State of nature forum

State of Nature vs. Human Nature

 
 
Picture of Roland (Lan) Peterson
State of Nature vs. Human Nature
by Roland (Lan) Peterson - Friday, 2 May 2008, 4:47 AM
 

Right after natural disasters, when there is a lapse of authority before the state can reassert its power, we get a glimpse of what the state of nature might look like: looting, rape, and violence; increasingly perpetrated by roaming gangs of armed gunmen as time passes and the state fails to regain control.

I do not think, however, that this reflects human nature. Human nature is varied, not monolithic. Not everyone becomes a marauding pillager when the rule of law breaks down. Some people display acts of courage, compassion, and self-sacrifice, and are guided by a sense of justice.

The problem is how to defend against those who are nasty and brutish, so that life doesn't turn out to be short, solitary, and poor for the rest of us.

Picture of Faik Kurtulmus
Re: State of Nature vs. Human Nature
by Faik Kurtulmus - Friday, 2 May 2008, 8:14 PM
 
Hi Lan,
I think what happens after natural disasters is a good example, but wouldn't you say they are extra-ordinary circumstances?
Faik

Picture of Trevor Jones
Re: State of Nature vs. Human Nature
by Trevor Jones - Saturday, 3 May 2008, 5:34 PM
 

Yes perhaps (and hopefully) they are extra-ordinary circumstance but nevertheless give some insight how uncivilized even modern man can be. Anthony's observations on Somalia and Darfur are also good examples, although the question of how much of the violence in Somalia is in fact state-sponsored might change the emphasis.

Not exactly 'on subject' but a few months ago the UK Home Secretary admitted that she wouldn't walk alone through the London borough of Hackney (where I in fact live). A sad thing for anyone to have to admit, and I do understand her trepidation. However, as this is from a government minister (and the one responsible for domestic law and order at that!) isn't it also some admission of the government's failure in its 'contract' with the people to protect them from an (albeit minor) aspect of the state of nature?
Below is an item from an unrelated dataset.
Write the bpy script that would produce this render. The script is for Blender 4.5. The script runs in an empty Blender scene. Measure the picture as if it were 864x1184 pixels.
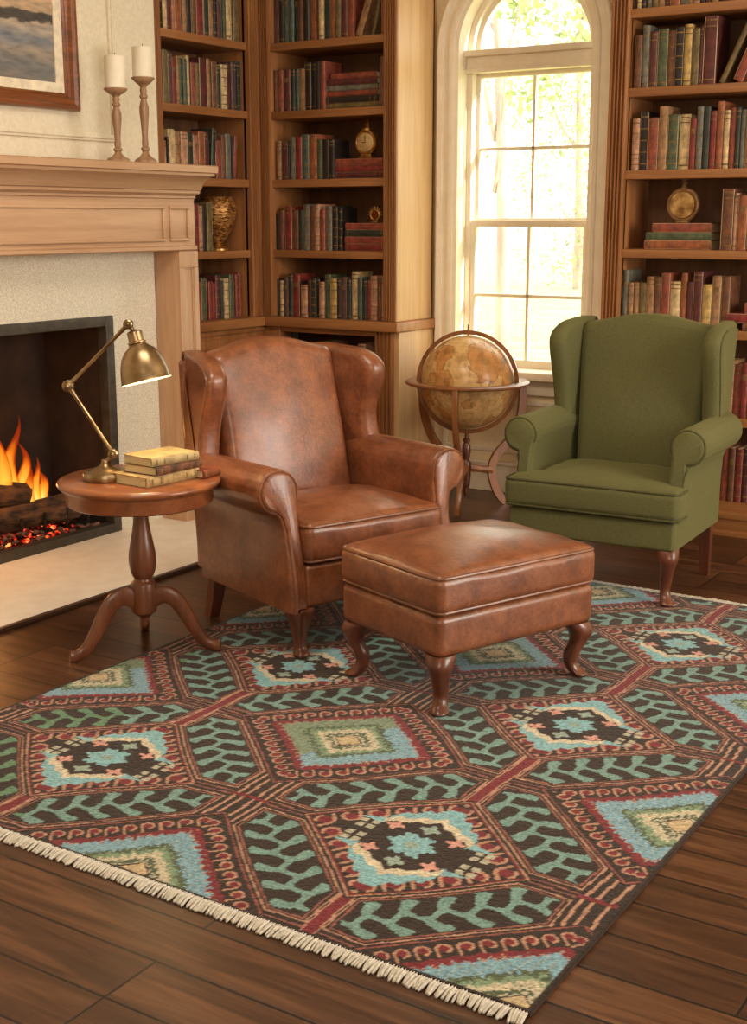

Picture of Roland (Lan) Peterson
Re: State of Nature vs. Human Nature
by Roland (Lan) Peterson - Saturday, 3 May 2008, 6:12 PM
 

Hi Faik,

I am not sure. If you look at the damage that so-called human predators - such as serial rapists, mass murderers, hate groups, child molesters, con artists, etc. - already cause today, when you have the power of the state to go after them, you have to wonder how much more suffering they would inflict if we could only offer an ad-hoc response. Even today, when hate groups target a minority, descent people who aren't part of that minority often decide to look the other way, so as not to inconvenience themselves or, worse, become a target themselves.

I suspect that the state of nature would not be an idyllic place. Not because people aren't inherently descent (many are) but because some aren't and they would prey on the rest.

Roland

Picture of Faik Kurtulmus
Re: State of Nature vs. Human Nature
by Faik Kurtulmus - Sunday, 4 May 2008, 9:12 PM
 
Hi Roland,
What do you make of this argument (or sketch of an argument) on behalf of the anarchist: some of the crimes you mention are due to mental illnesses and the state isn't able to effectively deal with them anyway; and the others are due to the social system in place, once the state is out of the picture they will no longer exist.
Faik
Picture of Anthony Diallo
Re: State of Nature vs. Human Nature
by Anthony Diallo - Saturday, 3 May 2008, 6:19 AM
 

Lan,

May be the return to state of nature (lawlessness) avails the opportunity for criminals to act as they wish. People seeing loss of their loved ones are forced to revenge and the situation goes out of control. Eventually people of same interest groups come together to become one gang (group) against another until when one stronger group emerges and overruns the rest.

State of nature is evidenced in Somalia and Dafur; for over 10 years Somalia has failled to regain control of Statehood..this is where we see bruitarity at its highest accord. Though sometimes courage, self-sacrifice and courage emerges from time to time, they lack bonding mechanism that could encourage forgiveness and return to a legitimate government.